APARIGRAHA in practice is a state when practice is not a goal, but is a means to achieve a result, and the result is a special state – a state of Yoga, CHITTA VRITTI NIRODHAH.

If we are able to practice without attaching to what we know and what we can do better than the others, if the practice acquirements are not the main goal, then everything is OK.

Sometimes, in pursuit of accumulating personal force, disciples forget why they started to accumulate such force and, instead of turning it to self-development and awareness in all manifestations, they simply fuss over having so much energy, not remembering that energy is a flow, and if you shut it off at the outlet, the energy will soon stop coming in.

The aspect of possessiveness shows in unconscious self-association with possessed things which generates internal fixations and fear to lose oneself if one loses such things.

The desire to possess shows in relationships with those whom we love. Not being aware, we start infringing upon their freedom and treat them as part of ourselves or as something we possess, while it’s a total illusion! In reality, it’s a lack of freedom, it’s an attempt to fix the World, the energy, the Life – it’s DEATH.
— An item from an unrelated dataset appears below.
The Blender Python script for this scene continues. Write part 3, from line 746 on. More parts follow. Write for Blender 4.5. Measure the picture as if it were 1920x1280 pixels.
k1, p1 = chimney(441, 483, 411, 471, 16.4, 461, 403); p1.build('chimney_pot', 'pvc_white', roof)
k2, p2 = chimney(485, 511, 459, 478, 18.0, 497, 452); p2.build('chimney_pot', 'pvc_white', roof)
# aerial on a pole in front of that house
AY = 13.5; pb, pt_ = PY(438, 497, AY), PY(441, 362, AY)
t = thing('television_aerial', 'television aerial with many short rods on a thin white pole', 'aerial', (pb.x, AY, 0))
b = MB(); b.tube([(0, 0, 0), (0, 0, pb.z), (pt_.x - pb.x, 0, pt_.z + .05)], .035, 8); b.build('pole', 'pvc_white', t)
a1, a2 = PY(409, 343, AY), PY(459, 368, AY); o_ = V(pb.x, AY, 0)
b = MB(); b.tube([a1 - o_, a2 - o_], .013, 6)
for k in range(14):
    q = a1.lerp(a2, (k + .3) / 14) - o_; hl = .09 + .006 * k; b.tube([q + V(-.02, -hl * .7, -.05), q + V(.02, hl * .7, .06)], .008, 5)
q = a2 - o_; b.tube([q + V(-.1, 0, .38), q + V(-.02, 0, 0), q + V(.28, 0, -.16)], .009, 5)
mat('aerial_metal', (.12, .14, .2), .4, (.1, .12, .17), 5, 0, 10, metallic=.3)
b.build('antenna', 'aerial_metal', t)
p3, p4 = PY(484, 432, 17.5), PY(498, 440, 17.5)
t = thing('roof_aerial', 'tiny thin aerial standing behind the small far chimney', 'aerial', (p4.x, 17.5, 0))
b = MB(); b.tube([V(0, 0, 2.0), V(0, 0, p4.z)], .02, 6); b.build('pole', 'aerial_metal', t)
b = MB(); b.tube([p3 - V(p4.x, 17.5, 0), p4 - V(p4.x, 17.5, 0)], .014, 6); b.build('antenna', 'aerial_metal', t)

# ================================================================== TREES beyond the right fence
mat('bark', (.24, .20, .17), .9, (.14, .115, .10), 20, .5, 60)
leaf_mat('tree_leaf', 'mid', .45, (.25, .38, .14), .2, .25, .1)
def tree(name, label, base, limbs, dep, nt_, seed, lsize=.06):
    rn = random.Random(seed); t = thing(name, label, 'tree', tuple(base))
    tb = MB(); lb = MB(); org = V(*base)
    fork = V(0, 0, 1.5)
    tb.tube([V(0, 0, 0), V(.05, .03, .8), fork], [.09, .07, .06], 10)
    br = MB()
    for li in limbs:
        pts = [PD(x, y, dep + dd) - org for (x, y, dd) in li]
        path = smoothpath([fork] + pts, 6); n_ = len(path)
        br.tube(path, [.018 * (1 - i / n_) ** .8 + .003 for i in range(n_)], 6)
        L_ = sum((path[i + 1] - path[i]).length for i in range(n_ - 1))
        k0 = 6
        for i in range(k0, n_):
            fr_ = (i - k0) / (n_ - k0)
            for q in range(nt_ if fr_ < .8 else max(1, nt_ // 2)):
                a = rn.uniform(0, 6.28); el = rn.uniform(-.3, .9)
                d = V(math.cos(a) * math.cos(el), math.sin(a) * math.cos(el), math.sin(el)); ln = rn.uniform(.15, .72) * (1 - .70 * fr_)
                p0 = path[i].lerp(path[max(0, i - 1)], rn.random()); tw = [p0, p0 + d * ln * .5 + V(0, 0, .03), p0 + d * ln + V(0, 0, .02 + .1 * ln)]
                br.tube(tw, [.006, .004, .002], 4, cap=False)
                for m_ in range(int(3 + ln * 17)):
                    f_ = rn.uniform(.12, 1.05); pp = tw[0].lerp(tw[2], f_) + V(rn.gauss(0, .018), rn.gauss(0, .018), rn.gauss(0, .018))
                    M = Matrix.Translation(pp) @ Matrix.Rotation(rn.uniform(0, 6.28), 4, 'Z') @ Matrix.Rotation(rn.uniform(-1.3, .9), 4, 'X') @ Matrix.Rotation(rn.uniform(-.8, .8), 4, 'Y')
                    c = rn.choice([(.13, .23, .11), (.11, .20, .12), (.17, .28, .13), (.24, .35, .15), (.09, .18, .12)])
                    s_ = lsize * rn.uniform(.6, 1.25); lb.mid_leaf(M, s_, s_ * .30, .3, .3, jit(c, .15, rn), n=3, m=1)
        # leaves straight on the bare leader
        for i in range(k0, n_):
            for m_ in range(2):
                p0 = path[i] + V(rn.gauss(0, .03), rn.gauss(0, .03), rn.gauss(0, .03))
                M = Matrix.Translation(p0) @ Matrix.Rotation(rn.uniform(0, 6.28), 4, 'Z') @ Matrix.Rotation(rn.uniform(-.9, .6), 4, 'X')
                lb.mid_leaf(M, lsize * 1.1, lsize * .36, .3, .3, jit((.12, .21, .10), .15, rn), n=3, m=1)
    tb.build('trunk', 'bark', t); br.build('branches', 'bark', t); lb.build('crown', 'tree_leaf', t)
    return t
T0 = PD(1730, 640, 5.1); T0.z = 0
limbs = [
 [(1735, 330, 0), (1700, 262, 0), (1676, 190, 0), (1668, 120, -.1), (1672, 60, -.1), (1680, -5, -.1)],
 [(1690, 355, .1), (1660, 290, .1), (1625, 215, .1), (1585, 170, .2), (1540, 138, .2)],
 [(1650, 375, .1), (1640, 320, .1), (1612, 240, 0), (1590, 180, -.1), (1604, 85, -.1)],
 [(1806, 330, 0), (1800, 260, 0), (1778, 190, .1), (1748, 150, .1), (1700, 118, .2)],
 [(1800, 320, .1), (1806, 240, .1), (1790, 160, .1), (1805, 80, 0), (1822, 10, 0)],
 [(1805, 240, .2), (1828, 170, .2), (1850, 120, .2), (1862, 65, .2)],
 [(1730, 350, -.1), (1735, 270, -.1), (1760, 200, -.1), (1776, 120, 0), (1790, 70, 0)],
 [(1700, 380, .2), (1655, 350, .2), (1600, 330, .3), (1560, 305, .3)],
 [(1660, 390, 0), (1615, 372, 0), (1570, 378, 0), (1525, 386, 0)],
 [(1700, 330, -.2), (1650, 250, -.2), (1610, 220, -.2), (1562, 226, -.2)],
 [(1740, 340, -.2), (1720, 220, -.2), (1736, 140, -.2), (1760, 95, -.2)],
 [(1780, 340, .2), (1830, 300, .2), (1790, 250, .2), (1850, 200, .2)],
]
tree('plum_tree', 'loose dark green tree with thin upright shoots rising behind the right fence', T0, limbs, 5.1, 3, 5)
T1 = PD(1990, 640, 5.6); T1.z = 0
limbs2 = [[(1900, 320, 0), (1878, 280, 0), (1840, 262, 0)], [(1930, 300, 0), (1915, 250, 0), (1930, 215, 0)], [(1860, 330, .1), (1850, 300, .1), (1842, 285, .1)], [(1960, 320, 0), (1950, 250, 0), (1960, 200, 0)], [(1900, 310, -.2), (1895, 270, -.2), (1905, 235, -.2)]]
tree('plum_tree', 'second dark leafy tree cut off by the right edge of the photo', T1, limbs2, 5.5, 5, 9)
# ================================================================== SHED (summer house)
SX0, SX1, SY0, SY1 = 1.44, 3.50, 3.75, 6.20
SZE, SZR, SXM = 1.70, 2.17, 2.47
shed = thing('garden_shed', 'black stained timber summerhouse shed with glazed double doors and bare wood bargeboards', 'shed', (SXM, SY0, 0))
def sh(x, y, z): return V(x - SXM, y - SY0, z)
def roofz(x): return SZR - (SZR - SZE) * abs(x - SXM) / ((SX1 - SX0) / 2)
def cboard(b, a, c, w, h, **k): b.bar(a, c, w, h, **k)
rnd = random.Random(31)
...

The inward aspect of APARIGRAHA is non-attachment to the image of oneself, readiness to see new facets of one’s personality, readiness to notice and to acknowledge internal transformations taking place in the process of life and practice. Once you lose attachment to the image of yourself, you no longer have to spend energy on maintaining such image, and your fear gradually goes away because what you were afraid of losing and what you were trying so hard to maintain goes away.

This has been hardly a full description of all YAMA aspects, but I hope this article will somewhat change your attitude to YAMA and NIYAMA as to obscure rules and archaic morals having appeared in Yoga from heaven knows where.

Understanding the deep sense of these principles will enable us to change ourselves and our attitude to the World, and to comprehend the transformations taking place inside everyone who starts practicing Yoga, tries to develop and to become more aware.